Além disto, os documentos enviados pela autarquia de Cascais – repita-se, sem estarem sequerem papel timbrado nem terem assinaturas – sofrem de ‘desconformidades’ quando se confrontam os números de refeições que surgem na ‘planilha do Excel’ e os supostos registos das requisições. Por exemplo, logo no primeiro dia de fornecimento de refeições são indicados 300 almoços na ‘planilha’, mas na suposta requisição surgem 290.
Por ser análise fastidiosa, o PÁGINA UM somente analisou em detalhe os 10 primeiros dias de fornecimento, constando uma dezena de discrepâncias, que envolvem mais de uma centena de refeições, entre os números que constam na planilha e nas requisições. Mais do que o valor em causa, estas discrepâncias suscitam legístimas suspeitas de uma manipulação malfeita.
Para uma análise independente aos documentos do contratos entre a autarquia de Cascais e a ICA, o PÁGINA UM enviou-os a Paulo de Morais, docente universitário e presidente da Frente Cívica, que ocupou o cargo de vice-presidente da Câmara Municipal do Porto entre 2002 e 2006. Manifestando a sua estupefacção pela ausência de assinaturas e registos formais, Paulo de Morais diz ser “patético que os serviços jurídicos da autarquia de Cascais apresentem este tipo de provas sobre um contrato de valor tão elevado”.
O líder da Frente Cívica deefnde que, em circunstâncias especiais – que já não se aplicariam, no último trimestre do ano passado, a refugiados ucranianos que tinham chgado nos primeiros meses de 2022 – “até seria aceitável que houvesse registos mais informais em momentos de crise ou urgência, mas que fossem depois formalizados em documentos oficiais. A Câmara de Cascais não é uma tasca no meio do monte”, diz. Salientando que este caso suscita “legítimas suspeitas” por estar assente em documentos que não têm qualquer validade legal, Paulo de Morais defende que, atendendo ter este modus operandi sido detectado pelo PÁGINA UM apenas por intervenção do Tribunal Administrativo, as autarquias devem mostar disponibilidade para “serem escrutinadas”.
O PÁGINA UM vai remeter todos os elementos deste contrato entre a autarquia de Cascais e a ICA – possível com uma intimação no Tribunal Administrativo, bem sucedida através do FUNDO JURÍDICO apoiado pelos leitores – ao Tribunal de Contas, uma vez que, por norma, esta entidade não faz comentários sobre casos que não abordou formalmente. Ou seja, só se pronuncia em consequência de actos de fiscalização ordinária ou após tomar conhecimento de suspeitas de irregularidades ou ilegalidades.

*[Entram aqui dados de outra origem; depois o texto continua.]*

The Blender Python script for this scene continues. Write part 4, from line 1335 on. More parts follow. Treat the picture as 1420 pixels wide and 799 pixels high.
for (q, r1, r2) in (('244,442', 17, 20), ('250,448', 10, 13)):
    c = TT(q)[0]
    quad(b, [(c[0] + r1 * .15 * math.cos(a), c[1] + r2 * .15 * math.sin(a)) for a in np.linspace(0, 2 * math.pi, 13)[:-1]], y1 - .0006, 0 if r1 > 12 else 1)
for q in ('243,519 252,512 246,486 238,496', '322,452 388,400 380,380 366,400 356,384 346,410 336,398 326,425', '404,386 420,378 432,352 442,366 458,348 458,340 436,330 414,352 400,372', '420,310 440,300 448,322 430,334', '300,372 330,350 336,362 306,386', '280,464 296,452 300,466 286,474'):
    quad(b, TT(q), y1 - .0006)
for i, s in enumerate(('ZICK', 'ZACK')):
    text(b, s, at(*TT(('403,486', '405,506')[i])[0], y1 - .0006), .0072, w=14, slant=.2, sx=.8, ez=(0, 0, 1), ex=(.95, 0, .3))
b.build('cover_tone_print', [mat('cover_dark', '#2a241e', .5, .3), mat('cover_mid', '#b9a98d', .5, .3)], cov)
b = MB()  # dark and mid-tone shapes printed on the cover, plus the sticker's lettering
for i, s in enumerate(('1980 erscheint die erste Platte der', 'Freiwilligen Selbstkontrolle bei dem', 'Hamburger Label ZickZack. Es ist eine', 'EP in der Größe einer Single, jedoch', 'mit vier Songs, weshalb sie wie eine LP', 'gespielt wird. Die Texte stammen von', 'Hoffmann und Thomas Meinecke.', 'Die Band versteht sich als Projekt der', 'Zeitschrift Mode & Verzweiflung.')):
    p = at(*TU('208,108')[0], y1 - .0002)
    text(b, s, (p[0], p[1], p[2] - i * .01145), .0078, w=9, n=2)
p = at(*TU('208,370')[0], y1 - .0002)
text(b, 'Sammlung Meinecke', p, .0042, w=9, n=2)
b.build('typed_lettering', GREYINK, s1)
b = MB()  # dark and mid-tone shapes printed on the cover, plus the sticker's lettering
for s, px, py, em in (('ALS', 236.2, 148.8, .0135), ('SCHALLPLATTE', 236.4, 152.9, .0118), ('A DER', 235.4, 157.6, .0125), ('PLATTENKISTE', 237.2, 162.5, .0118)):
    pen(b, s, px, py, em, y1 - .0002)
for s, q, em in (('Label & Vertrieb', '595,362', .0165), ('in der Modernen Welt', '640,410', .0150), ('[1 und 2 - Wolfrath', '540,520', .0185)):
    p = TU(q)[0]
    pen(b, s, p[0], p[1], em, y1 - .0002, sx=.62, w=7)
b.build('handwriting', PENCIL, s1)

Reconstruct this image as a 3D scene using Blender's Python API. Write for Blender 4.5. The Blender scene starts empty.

Note-se que, no âmbito desta intimação, o PÁGINA UM também pedira elementos sobre um contrato entre a Câmara de Cascais e o Modelo Continente também para o fornecimento de alimentos e de bens de higiene para os centros de refugiados, cujos preços no caderno de encargos estavam hiperinflacionados, ou seja, o contrato previa a compra de produtos no valor de 180 mil euros mas que custavam, de facto, apenas 14 mil. Neste caso, e na sequência de uma notícia do PÁGINA UM em Outubro do ano passado, a autarquia admitiu no Tribunal Administrativo de Sintra que afinal nunca houve qualquer compra.